09 February 2021 ~ 0 Comments

The Atlas for the Aspiring Network Scientist v1.1

Last month I put out in public my Atlas for the Aspiring Network Scientist. The reaction to it was very pleasant and people contacted me with a number of corrections, opinions, and comments. I just uploaded to arXiV a version 1.1 of it, doing my best to address whatever could be addressed quickly. The PDF on the official website is also updated and, in fact, that link will always direct you to the most up-to-date version.

Corrections involve mostly some notation, a few references, and the like. One important thing I want to point out is my rephrasing/retraction of some humorous parts. I still stand by my decision of using humor, but not when it comes at the expense of the feeling of inclusiveness in the community. Science is a social process and everyone should feel welcome to it. Using language that opposes that aim is a net loss for society. One example is in the chapter about tools, where some ruvid humor didn’t paint the correct picture: these open source tools are fantastic gifts to the community and should be unequivocally celebrated. All remaining jokes are about the self-deprecation I feel every day from my inability to measure up to the awesome fellows behind these libraries/software.

One thing that was flagged to me but I couldn’t touch was references. There are just too many for me to check them all.
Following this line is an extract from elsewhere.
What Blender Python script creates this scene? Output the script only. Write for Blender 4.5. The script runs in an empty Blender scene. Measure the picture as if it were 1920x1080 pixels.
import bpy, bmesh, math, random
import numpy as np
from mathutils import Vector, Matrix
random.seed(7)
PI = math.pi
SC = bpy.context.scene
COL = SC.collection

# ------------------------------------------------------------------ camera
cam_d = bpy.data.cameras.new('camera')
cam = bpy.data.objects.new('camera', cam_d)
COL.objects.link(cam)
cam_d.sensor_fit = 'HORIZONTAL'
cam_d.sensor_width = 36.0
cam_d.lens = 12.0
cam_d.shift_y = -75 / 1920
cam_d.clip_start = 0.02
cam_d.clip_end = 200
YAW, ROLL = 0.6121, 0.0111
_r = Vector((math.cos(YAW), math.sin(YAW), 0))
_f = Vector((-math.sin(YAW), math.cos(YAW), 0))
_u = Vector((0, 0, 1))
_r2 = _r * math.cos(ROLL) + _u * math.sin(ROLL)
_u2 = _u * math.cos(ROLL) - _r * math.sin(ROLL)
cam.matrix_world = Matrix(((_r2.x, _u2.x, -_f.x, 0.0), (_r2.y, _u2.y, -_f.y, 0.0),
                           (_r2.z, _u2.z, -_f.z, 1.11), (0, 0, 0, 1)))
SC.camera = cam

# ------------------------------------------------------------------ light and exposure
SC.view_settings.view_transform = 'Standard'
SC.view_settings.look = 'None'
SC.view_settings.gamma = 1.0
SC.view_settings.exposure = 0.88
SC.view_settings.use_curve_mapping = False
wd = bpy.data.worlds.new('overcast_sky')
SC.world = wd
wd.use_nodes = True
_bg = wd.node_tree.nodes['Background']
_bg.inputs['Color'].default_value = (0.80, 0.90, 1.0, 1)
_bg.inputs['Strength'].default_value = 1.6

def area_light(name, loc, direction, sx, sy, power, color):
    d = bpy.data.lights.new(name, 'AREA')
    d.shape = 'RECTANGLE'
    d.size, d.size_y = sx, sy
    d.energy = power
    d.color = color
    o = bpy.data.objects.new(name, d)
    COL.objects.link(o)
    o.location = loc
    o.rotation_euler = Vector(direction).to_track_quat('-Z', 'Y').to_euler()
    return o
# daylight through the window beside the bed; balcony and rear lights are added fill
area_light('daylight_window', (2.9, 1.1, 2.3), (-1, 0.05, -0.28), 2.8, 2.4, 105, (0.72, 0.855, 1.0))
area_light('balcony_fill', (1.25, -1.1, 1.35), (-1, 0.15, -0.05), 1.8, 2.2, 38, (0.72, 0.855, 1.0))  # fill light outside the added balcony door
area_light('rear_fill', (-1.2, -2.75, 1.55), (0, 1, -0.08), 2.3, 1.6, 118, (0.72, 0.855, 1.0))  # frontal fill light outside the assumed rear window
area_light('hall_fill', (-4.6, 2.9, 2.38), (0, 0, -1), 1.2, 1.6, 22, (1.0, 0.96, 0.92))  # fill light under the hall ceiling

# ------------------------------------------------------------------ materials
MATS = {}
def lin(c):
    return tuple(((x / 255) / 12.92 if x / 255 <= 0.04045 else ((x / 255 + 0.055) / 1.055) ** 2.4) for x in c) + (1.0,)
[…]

I’m asking your help: if you find some issue with references (missing information, or things like editors as authors, etc), please write me flagging the specific reference with the issue: mcos@itu.dk.

I’m also glad to announce that you can buy a physical copy of the book, in case you need it handy for whatever reason. This is only v1, though, so all corrections mentioned above are not included. When v2 will come out, I’ll also make that available for physical purchase. The book was printed via IngramSpark, thus there’s a good chance you can find it for sale & shipping almost everywhere. For instance, it is available on Amazon or, if you’re in Denmark (where I live), on Saxo. You could even buy it on friggin’ Walmart.

The final object’s quality is… eh. Some of it is by design: I wanted this to be as accessible as possible. You’ll hardly find another 650+ color pages book in US Letter format for less than $40. Compromises needed to be made. However, most of the things making it a clearly amateurish product are my fault. Take a look at the left margin in the back cover:

Eww… Also, since I had to upload the cover separately, I didn’t remember to include a blank page. So the left pages are on the right and vice versa. Which makes page numbers practically invisible in the middle:

That said, if you ignore everything that makes this book ugly, it’s actually pretty nice:

Also, apologies to your backs, but this thing is hyuuuge. It’s as tall as a half-kilo pack of bucatini and twice as thick (packs of bucatini are a standard unit of measure in Italy):

Finally, I would love to give a shout out to everyone I interacted with after the book came out. Everyone was super nice and/or super helpful, most were both. I discovered many things I wasn’t aware of. One of them is NETfrix, a network science podcast by super cool fellow Asaf Shapira. The podcast has transcripts in English available here.

That’s it for now! Hopefully new research posts will follow soon.